(DATA PROVIDED):
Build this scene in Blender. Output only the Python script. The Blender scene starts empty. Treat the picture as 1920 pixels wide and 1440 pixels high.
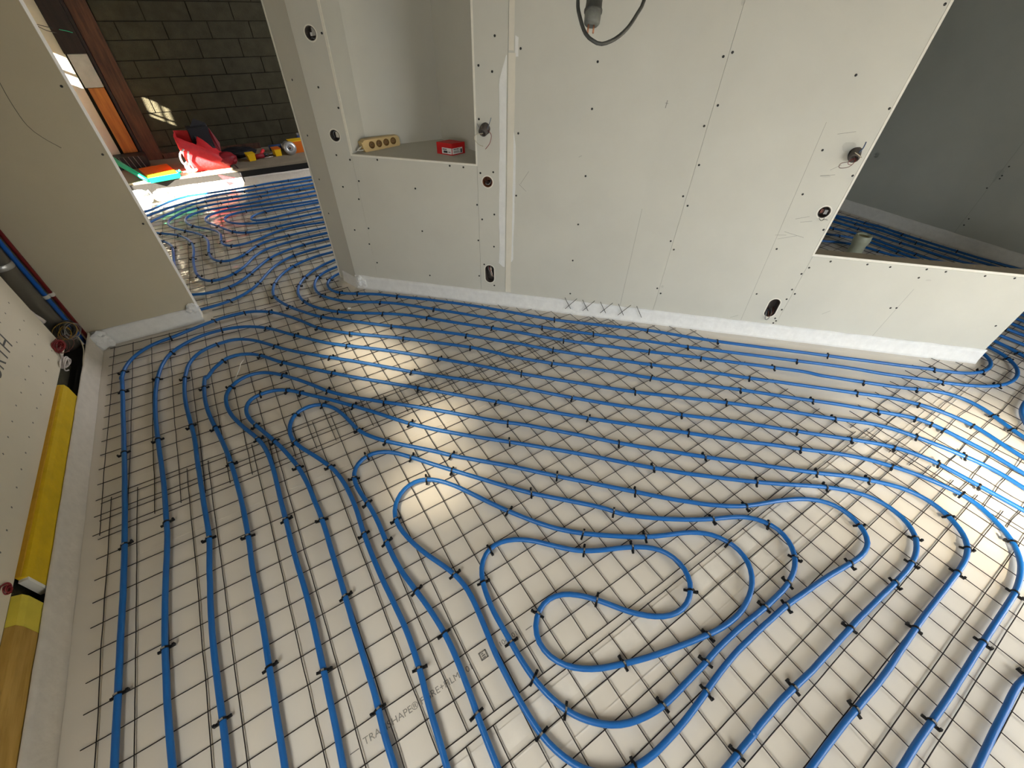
import bpy, bmesh, math, random
from mathutils import Vector, Matrix, noise

# ------------------------------------------------------------------ scene, camera, light
scene = bpy.context.scene
COL = scene.collection
scene.cycles.use_denoising = True
scene.cycles.max_bounces = 6
scene.cycles.diffuse_bounces = 4
scene.cycles.glossy_bounces = 2
scene.cycles.transparent_max_bounces = 4
scene.cycles.use_adaptive_sampling = True
scene.cycles.adaptive_threshold = 0.04
scene.cycles.sample_clamp_indirect = 6.0
scene.cycles.caustics_reflective = False
scene.cycles.caustics_refractive = False
vs = scene.view_settings
vs.view_transform = 'Standard'
vs.look = 'None'
vs.gamma = 1.0
vs.use_curve_mapping = False
vs.exposure = 0.0

CAM = Vector((0.5769, -0.7361, 1.7415))
RGT = Vector((0.84485, -0.53456, 0.02177))
UPV = Vector((0.35305, 0.58611, 0.72927))
FWD = Vector((0.40260, 0.60843, -0.68389))
cam_data = bpy.data.cameras.new('camera')
cam_data.sensor_width = 36.0
cam_data.lens = 782.79 * 36.0 / 1920.0
cam_data.clip_start = 0.02
cam = bpy.data.objects.new('camera', cam_data)
COL.objects.link(cam)
M3 = Matrix((RGT, UPV, -FWD)).transposed()
cam.matrix_world = Matrix.Translation(CAM) @ M3.to_4x4()
scene.camera = cam

world = bpy.data.worlds.new('sky')
scene.world = world
world.use_nodes = True
bg = world.node_tree.nodes['Background']
bg.inputs['Color'].default_value = (0.75, 0.87, 1.0, 1)
bg.inputs['Strength'].default_value = 1.1

SUN = Vector((0.9, 0.39, -0.5)).normalized()

def lamp(name, kind, energy, color, loc=(0, 0, 0), aim=None, **kw):
    d = bpy.data.lights.new(name, kind)
    d.energy = energy
    d.color = color
    for k, v in kw.items():
        setattr(d, k, v)
    o = bpy.data.objects.new(name, d)
    COL.objects.link(o)
    o.location = loc
    if aim is not None:
        o.rotation_euler = Vector(aim).to_track_quat('-Z', 'Y').to_euler()
    return o

lamp('sun', 'SUN', 130.0, (1.0, 0.90, 0.74), aim=SUN, angle=math.radians(0.8))
# daylight in the openings: the window of the left wall and the glazed door of the rear wall; then fill lamps added in the room behind the hatch and the far room
lamp('window_light', 'AREA', 46.0, (0.98, 1.0, 0.97), (-0.50, -1.30, 1.35), (1, 0.08, -0.40), shape='RECTANGLE', size=1.9, size_y=1.1, spread=math.radians(162))
lamp('door_light', 'AREA', 40.0, (0.93, 0.98, 1.0), (3.20, -3.50, 1.25), (0.0, 1, -0.72), shape='RECTANGLE', size=1.7, size_y=1.6, spread=math.radians(100))
lamp('side_room_fill', 'AREA', 0.8, (0.80, 0.90, 1.0), (5.6, -2.6, 1.7), (0.12, 1, -0.2), shape='RECTANGLE', size=1.0, size_y=1.0)
lamp('far_room_fill', 'AREA', 52.0, (0.95, 0.95, 1.0), (3.25, 4.4, 1.5), (-1, -0.05, -0.35), shape='RECTANGLE', size=1.2, size_y=1.1)
# added spot lamps standing in for the soft pools of sunlight on the floor
def beam(name, src, tgt, energy, deg, rad=0.10):
    src = Vector(src); tgt = Vector(tgt)
    lamp(name, 'SPOT', energy, (1.0, 0.87, 0.64), src, tgt-src, spot_size=math.radians(deg), spot_blend=1.0, shadow_soft_size=rad)
beam('pool_spot', (-0.46, 0.9, 2.1), (0.92, 1.66, 0), 330.0, 11)
beam('pool_spot', (-0.46, 0.9, 2.1), (1.03, 1.36, 0), 330.0, 11)
beam('pool_spot', (-0.46, 0.3, 2.1), (1.06, 0.77, 0), 330.0, 10)
beam('pool_spot', (-0.46, 0.3, 2.1), (0.92, 0.42, 0), 280.0, 11)
beam('pool_spot', (0.2, -3.5, 2.3), (3.30, -1.16, 0), 3200.0, 11)
beam('pool_spot', (0.2, -3.5, 2.3), (2.98, -0.86, 0), 900.0, 11)
beam('pool_spot', (0.2, -3.5, 2.3), (2.52, -0.70, 0), 380.0, 7)
# ------------------------------------------------------------------ materials
def srgb(r, g, b):
    f = lambda c: (c / 255 / 12.92) if c <= 10 else ((c / 255 + 0.055) / 1.055) ** 2.4
    return (f(r), f(g), f(b), 1)

MATS = {}
def mat(name, col, rough=0.6, metal=0.0, var=0.0, vscale=6.0, bump=0.0, bscale=60.0, coat=0.0, coat_rough=0.1,
        trans=0.0, alpha=1.0, spec=0.5, col2=None, stretch=None, sheen=0.0):
    m = bpy.data.materials.new(name)
    m.use_nodes = True
    nt = m.node_tree
    b = nt.nodes['Principled BSDF']
    b.inputs['Base Color'].default_value = col
    b.inputs['Roughness'].default_value = rough
    b.inputs['Metallic'].default_value = metal
    b.inputs['Specular IOR Level'].default_value = spec
    b.inputs['Coat Weight'].default_value = coat
    b.inputs['Coat Roughness'].default_value = coat_rough
    b.inputs['Transmission Weight'].default_value = trans
    b.inputs['Alpha'].default_value = alpha
    tc = nt.nodes.new('ShaderNodeTexCoord')
    vec = tc.outputs['Object']
    if stretch:
        mp = nt.nodes.new('ShaderNodeMapping')
        mp.inputs['Scale'].default_value = stretch
        nt.links.new(vec, mp.inputs['Vector'])
        vec = mp.outputs['Vector']
    if var > 0 or col2:
        n = nt.nodes.new('ShaderNodeTexNoise')
        n.inputs['Scale'].default_value = vscale
        n.inputs['Detail'].default_value = 6.0
        n.inputs['Roughness'].default_value = 0.6
        nt.links.new(vec, n.inputs['Vector'])
        r = nt.nodes.new('ShaderNodeValToRGB')
        c2 = col2 or tuple(c * (1 - var) for c in col[:3]) + (1,)
        c1 = col if col2 else tuple(min(1, c * (1 + var)) for c in col[:3]) + (1,)
        r.color_ramp.elements[0].position = 0.32
        r.color_ramp.elements[1].position = 0.68
        r.color_ramp.elements[0].color = c2
        r.color_ramp.elements[1].color = c1
        nt.links.new(n.outputs['Fac'], r.inputs['Fac'])
        nt.links.new(r.outputs['Color'], b.inputs['Base Color'])
    if bump > 0:
        n2 = nt.nodes.new('ShaderNodeTexNoise')
        n2.inputs['Scale'].default_value = bscale
        n2.inputs['Detail'].default_value = 4.0
        nt.links.new(vec, n2.inputs['Vector'])
        bm_ = nt.nodes.new('ShaderNodeBump')
        bm_.inputs['Strength'].default_value = bump
        bm_.inputs['Distance'].default_value = 0.01
        nt.links.new(n2.outputs['Fac'], bm_.inputs['Height'])
        nt.links.new(bm_.outputs['Normal'], b.inputs['Normal'])
        if coat > 0:
            nt.links.new(bm_.outputs['Normal'], b.inputs['Coat Normal'])
    MATS[name] = m
    return m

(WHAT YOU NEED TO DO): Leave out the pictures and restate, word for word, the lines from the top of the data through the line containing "from mathutils import Vector, Matrix, noise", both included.

(ANSWER TO THIS TASK):
Build this scene in Blender. Output only the Python script. The Blender scene starts empty. Treat the picture as 1920 pixels wide and 1440 pixels high.
import bpy, bmesh, math, random
from mathutils import Vector, Matrix, noise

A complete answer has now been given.